Nilsson and her British husband John Ward, who is the project’s Assistant Director, announced the discovery in a video after it was announced by the Egyptian Ministry of Antiquity on Thursday. 
 
 
The group discovered the shaft last year, but only realised its full significance when they started digging this October. The shaft was found five metres under ground and leads to two chambers, each filled with water, sand and sludge. 
 
View to the south-east of chamber 1. Photo: Gebel el Silsila Project
 
The grave is thought to date from Egypt’s 18th dynasty, making it around 3,400 years old.

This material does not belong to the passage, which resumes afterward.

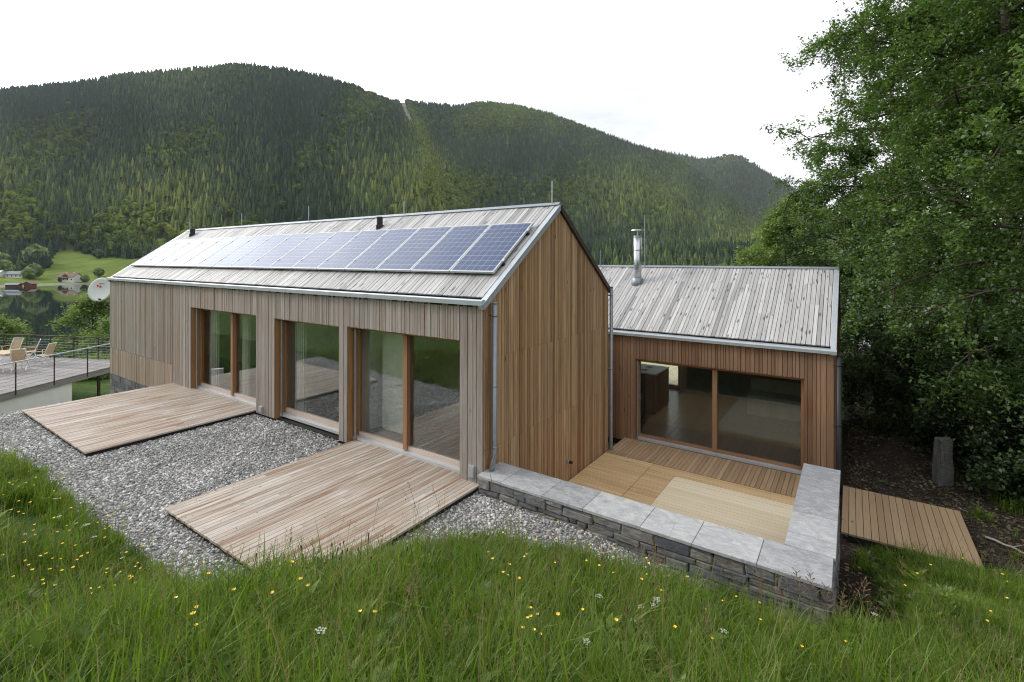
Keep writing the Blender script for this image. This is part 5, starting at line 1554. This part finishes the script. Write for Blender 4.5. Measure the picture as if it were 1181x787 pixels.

As well as bodies, the archeologists have found burial goods, such as scarabs, amulets, and different types of pots, coming from three generations of pharoahs: Thutmosis II, III och Amenhotep II.
 
Writing in her blog, Nilsson, said that no similar mass grave had been found as part of the dig. 
 
"No other tomb documented at Gebel el-Silsila previously has contained such a high number of entombed individuals," she wrote.
 
"One of the more important results of the discovery at Gebel el-Silsila is the amount of buried children and women, indicating that there was a complete society with entire families living and working in ancient Kheny."
 
 
Men-Kheper-Re scarab. Photo: Anders Andersson
 
“What we can see from the burial goods and the actual architecture of the tomb is that they belonged to the upper middle-class,” Nilsson said. “For various reasons, we believe that they were involved in quarry work.” 
 
The archeologists have several theories for why so many bodies were collected in the same place. 
 
Perhaps it was a kind of temporary morgue where Egypt’s priests kept bodies while waiting for grave sites to become available. Perhaps there had been an epidemic.   
 
In February Maria Nilsson and John Ward are returning to Sweden, and will be returning to the burial place next autumn.